Unlike liberal critics of capitalist inequities, of course, Beck and his claque are driven by an over-the-top detestation of government. Washington is always the enemy, stealing their hard-earned money to redistribute it to the undeserving and shiftless poor (some of whom just happen to be immigrants or black). Though there is nothing Obama can do to stop racists from being racist, he could help stanch the economic piece of this by demonstrating how a reformed government can at times actually make Americans' lives better. That's what F.D.R. did, and that's the promise Obama made, swaying some Republicans and even some racists, during the campaign.

Rich is so in love with yelling race, he can’t quite bring himself to get it. As Sleeper said, he doesn’t really understand that Beck’s declaration here (his “rant”) actually seems to right. Wall Street does seem to own the government—and when Beck names the names of the corporations involved, he is naming a lot of accurate names. (When Eliot Spitzer did this on Maddow, he disappeared from the program.)

Indeed: Just as Sleeper said in his piece, Rich can’t quite bring himself to understand the accuracy or the anger lodged in this analysis. He quotes Beck naming G.E., General Motors, Wal-Mart, Citigroup. And sure enough! In his very next paragraph, he goes right back to implying this is all about race.

Rich quotes Beck, who says that the government is giving your money to GE. But Rich can’t seem to hear what he himself has just finished typing. In the very next paragraph, he paraphrases Beck, who is now saying that Washington is “redistributing hard-earned money to the undeserving and shiftless poor!” Just like that, a complaint about corporate looting becomes a complaint about race! But Frankly, Rich is always like that. Frank Rich simply loves yelling race. Even when he says we shouldn’t, he goes ahead and does.
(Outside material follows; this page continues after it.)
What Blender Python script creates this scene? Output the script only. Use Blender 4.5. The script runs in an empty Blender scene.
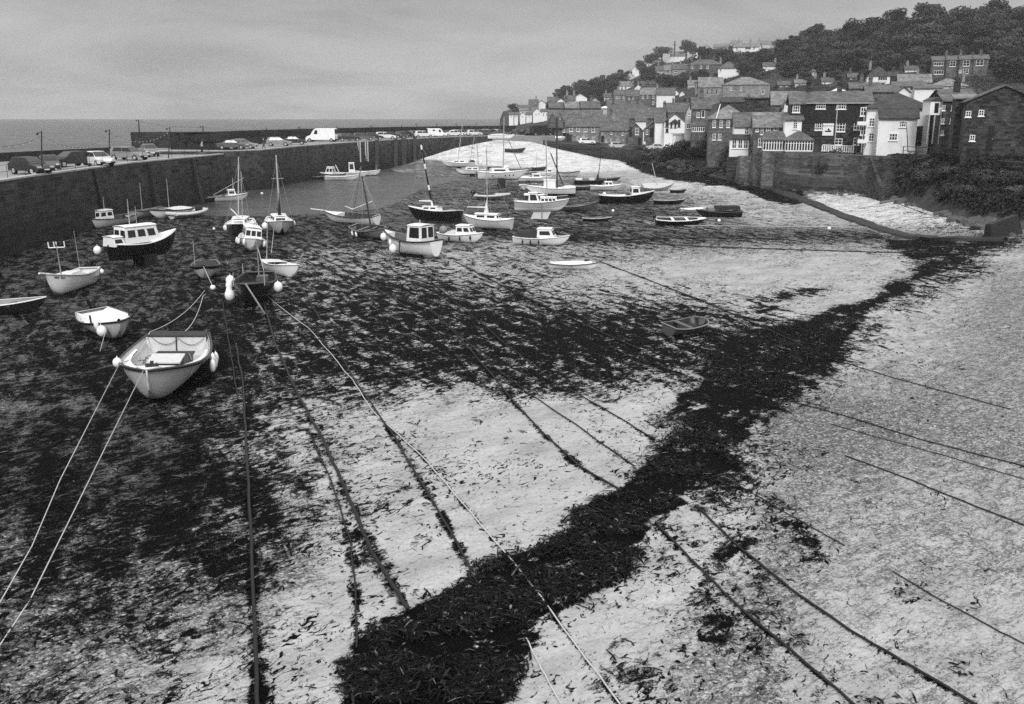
import bpy, math, random
import numpy as np
from mathutils import Vector, Matrix

random.seed(7)
rng = np.random.default_rng(11)
R = math.radians
scene = bpy.context.scene
col = scene.collection

# ------------------------------------------------------------------ camera
CAMH = 10.5
PITCH = math.atan(237 / 960)
F = 960.0
cam_d = bpy.data.cameras.new('camera')
cam = bpy.data.objects.new('camera', cam_d)
col.objects.link(cam)
cam.location = (0, 0, CAMH)
cam.rotation_euler = (math.pi / 2 - PITCH, 0, 0)
cam_d.sensor_width = 36
cam_d.lens = F / 1024 * 36
cam_d.clip_start = 0.2
cam_d.clip_end = 9000
scene.camera = cam
CP, SP = math.cos(PITCH), math.sin(PITCH)

# photo measurements -> world points (the photo was surveyed with these)
def at_depth(px, py, Y):
    v = (352 - py) / F
    z = Y * (v * CP - SP) / (CP + v * SP)      # height relative to the camera
    d = Y * CP - z * SP
    return Vector(((px - 512) / F * d, Y, CAMH + z))

def at_height(px, py, z):
    v = (352 - py) / F
    t = (v * CP - SP) / (CP + v * SP)
    Y = (z - CAMH) / t
    return at_depth(px, py, Y)

def to_px(X, Y, Z):
    d = Y * CP - (Z - CAMH) * SP
    u = Y * SP + (Z - CAMH) * CP
    return 512 + F * X / d, 352 - F * u / d

# ------------------------------------------------------------------ materials
def new_mat(name):
    m = bpy.data.materials.new(name)
    m.use_nodes = True
    nt = m.node_tree
    nt.nodes.clear()
    out = nt.nodes.new('ShaderNodeOutputMaterial')
    b = nt.nodes.new('ShaderNodeBsdfPrincipled')
    nt.links.new(b.outputs[0], out.inputs[0])
    return m, nt, b

def N(nt, kind, **kw):
    n = nt.nodes.new(kind)
    for k, v in kw.items():
        if k in n.inputs:
            n.inputs[k].default_value = v
        else:
            setattr(n, k, v)
    return n

def ramp(nt, src, stops):
    r = nt.nodes.new('ShaderNodeValToRGB')
    e = r.color_ramp.elements
    e[0].position = stops[0][0]; e[0].color = (stops[0][1],) * 3 + (1,)
    e[1].position = stops[-1][0]; e[1].color = (stops[-1][1],) * 3 + (1,)
    for p, v in stops[1:-1]:
        q = e.new(p); q.color = (v, v, v, 1)
    nt.links.new(src, r.inputs[0])
    return r.outputs[0]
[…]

Nor does it seem to enter his head that Beck could imaginably be right about Obama (and about other Democrats). As he continues, Rich offers this soppy milquetoast about Obama and Wall Street:

RICH: Nor has Obama succeeded in persuading critics on the left or right that he will do as much for those Americans who are suffering as he has for the corporations his administration and his predecessor's rushed to rescue. To mark the anniversary of Lehman's fall, the president gave a speech on Wall Street last Monday again vowing reform. But everyone's back to business as usual: The Wall Street Journal reported that not a single C.E.O. from a top bank attended. The speech sank with scant notice because there has been so little action to back it up and because its conciliatory stance was tone-deaf to the anger beyond the financial district.

That’s a nice warm dish of milquetoast about Obama—about Democrats generally. But then, Obama is the black guy! For that reason, in Rich’s novelized world, he has to be basically right. Sleeper: “Liberals who've done well by those practices aren't always serious about redressing their inequities and disruptions.” In his heart, Rich loves to rant about race—not about corporate looting.
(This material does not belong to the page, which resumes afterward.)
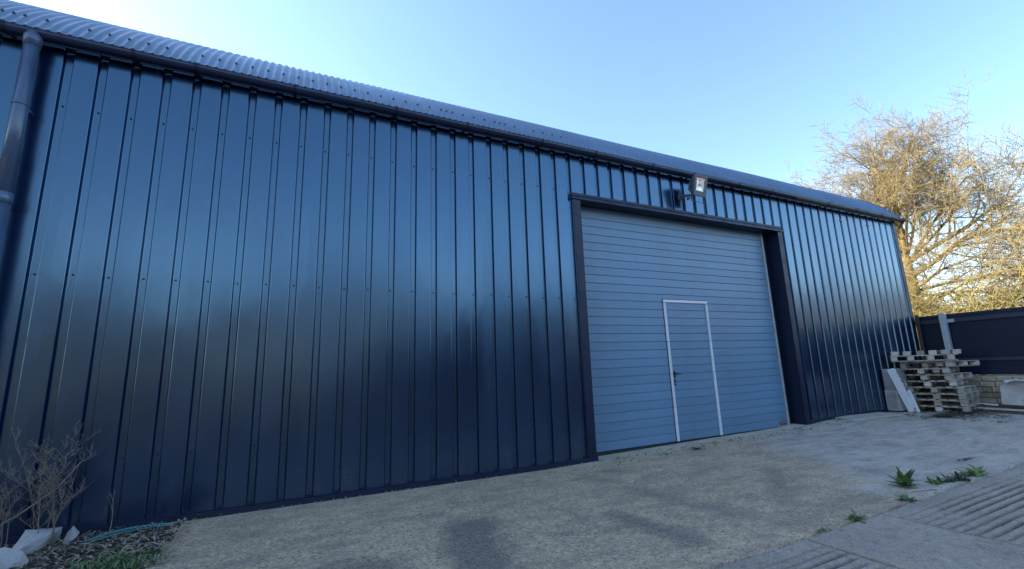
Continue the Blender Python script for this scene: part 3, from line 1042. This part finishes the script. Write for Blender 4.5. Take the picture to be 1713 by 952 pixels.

Go back and read what Robinson wrote. When he sees people calling Obama a “socialist,” he thinks it has to be about race! Good grief! At least from Franklin Roosevelt on, every major Democrat has been yelled at in just this way. But so what? The pseudo-lib world just loves yelling race. It’s the only thing we know how to say—the only manifestation we know how to see. It’s the thing we love to yell.

Race is important, a brutal part of our history. People like Limbaugh need to be challenged. But if we only know one play, could that be a prime way to lose? And when we lose, we all lose, of course—“black and white together.”